Dördüncüsü, edvarı, duvarın çoğulu yaparak cehâlet duvarına çarpıyor. Fena hâlde çarpılmış olmalı ki Âkif’in Çanakkale şehitlerini yıkılan duvara benzettiğini zannediyor. Zehî cehâlet! Beşincisi ise edvarı, etfal diye yorumlayıp Âkif’in, savaşın altüst ettiği çocukları kastettiğini söylüyor. Ne çocukça, aman efendim affedersiniz ne câhilce bir cevap!

 

Bugün de böyle bir anket yapılsa, mesela aynı şiirde geçen “akvam-ı beşer“, “a’mak, ridâ”, “ecrâm”, “lebrîz”, “ehl-i salîb” kelimeleri birtakım profesörlere, akademisyenlere, entellere, dantellere, anlı şanlı köşe yazarlarına sorulsa kim bilir cevap diye ne garip sözler söylenir, ne ilginç ve korkunç fikirler beyan edilir.
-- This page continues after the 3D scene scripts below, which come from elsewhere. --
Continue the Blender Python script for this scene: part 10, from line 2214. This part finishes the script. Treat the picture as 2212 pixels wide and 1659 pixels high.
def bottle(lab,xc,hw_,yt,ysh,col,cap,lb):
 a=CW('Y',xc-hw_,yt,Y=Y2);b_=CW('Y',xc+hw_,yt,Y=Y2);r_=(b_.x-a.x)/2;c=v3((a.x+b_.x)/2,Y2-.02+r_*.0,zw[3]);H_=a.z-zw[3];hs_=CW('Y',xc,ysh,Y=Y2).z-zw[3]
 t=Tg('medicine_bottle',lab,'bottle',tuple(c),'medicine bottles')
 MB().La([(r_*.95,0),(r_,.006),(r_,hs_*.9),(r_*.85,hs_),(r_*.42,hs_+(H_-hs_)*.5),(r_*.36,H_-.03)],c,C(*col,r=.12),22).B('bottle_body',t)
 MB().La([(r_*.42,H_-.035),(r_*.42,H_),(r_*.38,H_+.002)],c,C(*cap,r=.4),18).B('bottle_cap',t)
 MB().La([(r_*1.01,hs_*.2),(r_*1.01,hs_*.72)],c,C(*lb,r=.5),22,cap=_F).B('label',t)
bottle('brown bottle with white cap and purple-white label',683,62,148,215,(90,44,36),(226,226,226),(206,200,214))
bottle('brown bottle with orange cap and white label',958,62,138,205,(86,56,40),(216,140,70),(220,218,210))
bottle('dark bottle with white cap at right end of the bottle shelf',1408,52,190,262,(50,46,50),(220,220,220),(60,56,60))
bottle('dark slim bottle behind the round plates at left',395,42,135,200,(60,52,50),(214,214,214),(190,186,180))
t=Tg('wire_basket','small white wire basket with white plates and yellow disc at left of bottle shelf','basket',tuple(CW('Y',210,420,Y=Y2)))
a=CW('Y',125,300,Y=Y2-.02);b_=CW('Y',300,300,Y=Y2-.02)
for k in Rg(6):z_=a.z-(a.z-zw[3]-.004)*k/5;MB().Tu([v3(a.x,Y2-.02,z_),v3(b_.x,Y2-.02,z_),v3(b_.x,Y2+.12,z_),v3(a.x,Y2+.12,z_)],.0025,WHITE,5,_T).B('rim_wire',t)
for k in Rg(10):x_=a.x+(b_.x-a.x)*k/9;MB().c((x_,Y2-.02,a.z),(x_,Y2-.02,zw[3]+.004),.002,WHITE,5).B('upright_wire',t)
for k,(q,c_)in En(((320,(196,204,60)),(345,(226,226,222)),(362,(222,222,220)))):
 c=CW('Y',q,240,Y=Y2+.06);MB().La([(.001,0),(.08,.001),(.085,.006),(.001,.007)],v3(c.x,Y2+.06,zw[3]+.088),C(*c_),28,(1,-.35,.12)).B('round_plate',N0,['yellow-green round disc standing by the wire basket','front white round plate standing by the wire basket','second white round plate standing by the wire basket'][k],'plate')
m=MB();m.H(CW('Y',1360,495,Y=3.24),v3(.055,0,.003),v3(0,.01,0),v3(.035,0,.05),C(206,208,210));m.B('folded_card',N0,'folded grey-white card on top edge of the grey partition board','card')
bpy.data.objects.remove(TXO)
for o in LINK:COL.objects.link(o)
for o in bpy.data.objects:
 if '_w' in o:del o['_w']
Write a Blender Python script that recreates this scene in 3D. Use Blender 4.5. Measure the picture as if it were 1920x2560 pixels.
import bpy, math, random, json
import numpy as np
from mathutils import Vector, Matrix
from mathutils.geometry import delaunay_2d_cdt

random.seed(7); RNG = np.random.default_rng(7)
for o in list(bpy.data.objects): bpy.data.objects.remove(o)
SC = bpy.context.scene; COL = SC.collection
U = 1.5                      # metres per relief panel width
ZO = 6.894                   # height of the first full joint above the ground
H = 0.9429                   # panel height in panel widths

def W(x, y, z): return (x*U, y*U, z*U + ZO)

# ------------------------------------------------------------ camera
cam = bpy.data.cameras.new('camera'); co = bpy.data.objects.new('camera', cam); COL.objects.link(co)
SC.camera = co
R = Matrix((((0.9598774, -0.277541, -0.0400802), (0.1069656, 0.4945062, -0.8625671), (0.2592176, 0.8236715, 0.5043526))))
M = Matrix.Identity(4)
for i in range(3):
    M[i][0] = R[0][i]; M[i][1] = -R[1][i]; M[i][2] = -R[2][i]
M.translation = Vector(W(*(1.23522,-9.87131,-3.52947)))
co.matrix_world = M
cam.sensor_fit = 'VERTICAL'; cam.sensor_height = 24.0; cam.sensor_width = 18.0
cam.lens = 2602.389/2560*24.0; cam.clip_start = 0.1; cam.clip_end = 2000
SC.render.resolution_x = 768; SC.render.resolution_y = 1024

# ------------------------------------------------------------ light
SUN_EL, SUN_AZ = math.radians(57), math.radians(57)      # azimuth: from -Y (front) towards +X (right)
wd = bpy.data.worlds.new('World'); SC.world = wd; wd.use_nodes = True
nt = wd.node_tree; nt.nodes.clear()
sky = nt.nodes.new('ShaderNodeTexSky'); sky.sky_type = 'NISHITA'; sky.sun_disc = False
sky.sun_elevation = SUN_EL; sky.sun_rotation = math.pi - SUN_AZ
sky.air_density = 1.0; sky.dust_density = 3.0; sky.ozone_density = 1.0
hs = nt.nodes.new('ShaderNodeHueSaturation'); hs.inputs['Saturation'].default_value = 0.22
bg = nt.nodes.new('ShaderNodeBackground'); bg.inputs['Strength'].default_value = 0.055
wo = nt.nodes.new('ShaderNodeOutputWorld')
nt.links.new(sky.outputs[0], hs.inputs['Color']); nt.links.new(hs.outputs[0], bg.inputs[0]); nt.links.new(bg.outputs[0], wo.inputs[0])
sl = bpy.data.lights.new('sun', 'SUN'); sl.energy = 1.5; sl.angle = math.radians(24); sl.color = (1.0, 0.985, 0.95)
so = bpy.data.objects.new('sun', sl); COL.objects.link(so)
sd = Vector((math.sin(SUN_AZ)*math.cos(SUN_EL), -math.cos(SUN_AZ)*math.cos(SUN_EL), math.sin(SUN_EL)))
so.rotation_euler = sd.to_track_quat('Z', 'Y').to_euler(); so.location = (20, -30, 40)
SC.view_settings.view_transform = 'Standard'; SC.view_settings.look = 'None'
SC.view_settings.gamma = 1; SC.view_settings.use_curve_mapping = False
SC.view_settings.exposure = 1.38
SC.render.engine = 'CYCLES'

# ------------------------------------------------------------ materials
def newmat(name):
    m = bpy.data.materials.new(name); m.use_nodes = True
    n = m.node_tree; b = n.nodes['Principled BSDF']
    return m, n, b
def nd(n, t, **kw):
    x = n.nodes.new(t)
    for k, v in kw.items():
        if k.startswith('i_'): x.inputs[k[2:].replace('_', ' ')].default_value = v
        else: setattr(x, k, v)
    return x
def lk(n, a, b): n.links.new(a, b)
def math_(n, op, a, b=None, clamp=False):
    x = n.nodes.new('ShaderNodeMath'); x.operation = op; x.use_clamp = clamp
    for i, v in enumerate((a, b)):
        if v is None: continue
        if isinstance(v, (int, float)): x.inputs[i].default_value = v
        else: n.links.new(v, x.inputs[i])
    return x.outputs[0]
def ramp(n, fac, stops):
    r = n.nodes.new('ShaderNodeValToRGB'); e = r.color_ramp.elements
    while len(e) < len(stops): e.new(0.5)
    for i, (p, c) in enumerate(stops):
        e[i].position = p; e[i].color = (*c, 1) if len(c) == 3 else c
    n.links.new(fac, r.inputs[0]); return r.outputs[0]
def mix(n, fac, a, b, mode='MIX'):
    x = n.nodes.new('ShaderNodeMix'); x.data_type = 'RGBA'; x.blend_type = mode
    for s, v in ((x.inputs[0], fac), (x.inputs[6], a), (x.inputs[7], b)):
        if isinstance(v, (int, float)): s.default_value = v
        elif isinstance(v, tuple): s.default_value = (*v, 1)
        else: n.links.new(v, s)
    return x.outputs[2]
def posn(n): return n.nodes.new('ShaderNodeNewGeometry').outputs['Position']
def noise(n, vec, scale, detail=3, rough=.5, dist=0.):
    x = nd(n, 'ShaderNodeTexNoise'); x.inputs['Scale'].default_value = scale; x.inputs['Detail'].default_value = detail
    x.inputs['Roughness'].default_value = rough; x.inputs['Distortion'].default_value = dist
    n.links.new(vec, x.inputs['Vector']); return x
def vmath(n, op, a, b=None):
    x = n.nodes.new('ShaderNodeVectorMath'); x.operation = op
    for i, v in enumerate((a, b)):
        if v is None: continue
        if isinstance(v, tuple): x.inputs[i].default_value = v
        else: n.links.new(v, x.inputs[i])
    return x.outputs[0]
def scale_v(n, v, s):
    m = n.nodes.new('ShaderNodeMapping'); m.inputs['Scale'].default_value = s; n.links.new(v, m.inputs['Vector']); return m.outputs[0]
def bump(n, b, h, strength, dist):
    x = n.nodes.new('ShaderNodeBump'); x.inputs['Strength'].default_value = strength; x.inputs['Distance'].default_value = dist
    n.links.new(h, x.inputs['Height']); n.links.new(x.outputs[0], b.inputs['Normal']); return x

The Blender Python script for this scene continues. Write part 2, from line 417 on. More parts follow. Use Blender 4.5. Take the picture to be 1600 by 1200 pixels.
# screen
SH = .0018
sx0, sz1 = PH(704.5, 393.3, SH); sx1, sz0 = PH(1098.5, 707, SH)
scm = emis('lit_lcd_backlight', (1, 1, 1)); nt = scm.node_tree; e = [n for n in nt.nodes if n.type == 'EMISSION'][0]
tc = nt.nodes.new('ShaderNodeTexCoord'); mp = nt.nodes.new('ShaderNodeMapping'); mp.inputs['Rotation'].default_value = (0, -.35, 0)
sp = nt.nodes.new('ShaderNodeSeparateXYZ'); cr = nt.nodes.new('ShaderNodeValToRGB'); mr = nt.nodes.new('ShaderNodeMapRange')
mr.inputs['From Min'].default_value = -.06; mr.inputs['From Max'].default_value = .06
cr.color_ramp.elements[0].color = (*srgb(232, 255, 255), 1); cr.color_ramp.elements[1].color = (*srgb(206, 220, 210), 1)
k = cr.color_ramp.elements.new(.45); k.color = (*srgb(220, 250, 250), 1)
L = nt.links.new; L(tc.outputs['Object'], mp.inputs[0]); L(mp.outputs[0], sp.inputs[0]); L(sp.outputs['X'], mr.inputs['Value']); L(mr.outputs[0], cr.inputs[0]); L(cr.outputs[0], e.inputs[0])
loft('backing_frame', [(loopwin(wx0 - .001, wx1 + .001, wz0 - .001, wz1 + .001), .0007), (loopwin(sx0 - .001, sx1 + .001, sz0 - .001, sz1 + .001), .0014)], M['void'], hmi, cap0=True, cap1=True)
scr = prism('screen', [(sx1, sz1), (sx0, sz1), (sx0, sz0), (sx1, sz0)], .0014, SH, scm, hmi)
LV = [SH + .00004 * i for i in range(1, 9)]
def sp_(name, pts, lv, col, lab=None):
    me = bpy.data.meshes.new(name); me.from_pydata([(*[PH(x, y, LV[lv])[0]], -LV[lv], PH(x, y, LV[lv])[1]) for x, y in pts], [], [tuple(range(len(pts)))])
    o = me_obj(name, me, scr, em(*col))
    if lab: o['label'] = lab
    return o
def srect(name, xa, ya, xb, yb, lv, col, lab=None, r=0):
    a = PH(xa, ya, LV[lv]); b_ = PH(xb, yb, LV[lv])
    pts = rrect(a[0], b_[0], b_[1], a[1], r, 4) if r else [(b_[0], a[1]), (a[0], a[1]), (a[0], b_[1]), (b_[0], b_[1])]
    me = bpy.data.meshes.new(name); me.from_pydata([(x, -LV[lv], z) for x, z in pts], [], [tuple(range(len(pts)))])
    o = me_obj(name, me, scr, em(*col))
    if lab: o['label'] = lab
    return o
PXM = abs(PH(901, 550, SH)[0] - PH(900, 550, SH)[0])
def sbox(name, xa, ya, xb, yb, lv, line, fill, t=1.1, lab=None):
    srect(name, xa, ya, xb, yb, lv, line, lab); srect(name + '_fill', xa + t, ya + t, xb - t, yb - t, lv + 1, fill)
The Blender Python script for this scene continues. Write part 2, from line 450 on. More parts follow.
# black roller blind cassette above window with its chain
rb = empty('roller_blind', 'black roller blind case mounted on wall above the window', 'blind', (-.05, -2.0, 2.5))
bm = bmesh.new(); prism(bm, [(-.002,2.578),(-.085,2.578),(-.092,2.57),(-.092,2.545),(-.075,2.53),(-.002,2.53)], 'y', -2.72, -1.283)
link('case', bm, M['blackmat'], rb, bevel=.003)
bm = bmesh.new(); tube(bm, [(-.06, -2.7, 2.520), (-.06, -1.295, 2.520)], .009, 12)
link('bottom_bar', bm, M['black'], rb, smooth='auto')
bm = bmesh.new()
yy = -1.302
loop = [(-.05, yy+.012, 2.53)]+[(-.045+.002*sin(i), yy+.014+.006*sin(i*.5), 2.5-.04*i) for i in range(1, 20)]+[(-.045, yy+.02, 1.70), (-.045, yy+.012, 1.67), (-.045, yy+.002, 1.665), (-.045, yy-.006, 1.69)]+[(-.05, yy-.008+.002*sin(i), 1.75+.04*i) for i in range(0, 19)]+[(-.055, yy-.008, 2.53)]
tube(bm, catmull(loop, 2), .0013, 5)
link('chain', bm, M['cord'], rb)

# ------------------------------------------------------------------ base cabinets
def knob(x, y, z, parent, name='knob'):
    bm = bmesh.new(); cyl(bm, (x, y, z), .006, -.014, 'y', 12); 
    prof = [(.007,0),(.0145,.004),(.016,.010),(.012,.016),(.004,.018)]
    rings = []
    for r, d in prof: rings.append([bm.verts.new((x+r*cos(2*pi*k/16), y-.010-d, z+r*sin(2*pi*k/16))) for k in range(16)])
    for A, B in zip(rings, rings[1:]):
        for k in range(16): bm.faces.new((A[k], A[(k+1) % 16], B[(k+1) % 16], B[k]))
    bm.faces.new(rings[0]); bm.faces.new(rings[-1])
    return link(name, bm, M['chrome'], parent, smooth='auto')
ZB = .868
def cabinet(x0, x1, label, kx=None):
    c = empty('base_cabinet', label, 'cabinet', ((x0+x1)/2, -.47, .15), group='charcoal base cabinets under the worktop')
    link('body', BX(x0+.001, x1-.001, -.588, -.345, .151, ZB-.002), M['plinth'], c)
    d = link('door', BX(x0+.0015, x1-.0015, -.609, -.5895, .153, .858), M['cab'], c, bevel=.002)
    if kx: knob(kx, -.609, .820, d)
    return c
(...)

Bence denemeye değer.

 

Mesela şiirin son bölümünde görülen, “Sana gelmez bu ufuklar, seni almaz bu cihât” mısraında geçen “cihât” kelimesini kutsal savaş diye açıklayacaklarını, “yönler, cihetler” anlamına geldiğini akıllarının ucundan bile geçirmeyeceklerini adım gibi biliyorum. Gayet iyi hatırlıyorum; Âkif’in anma toplantılarından birinde konuşan bir ilim adamı (!) “Sana âgûşunu açmış duruyor Peygamber” mısraını, “Sana avucunu açmış duruyor Peygamber” diye açıklamıştı. Hâlbuki “âgûş” kelimesinin mânâsı, “avuç” değil “kucak”tır.

 

İnsan böyle kucak dolusu cehâlet örnekleriyle karşılaşınca, köşe bucak kaçmak istiyor.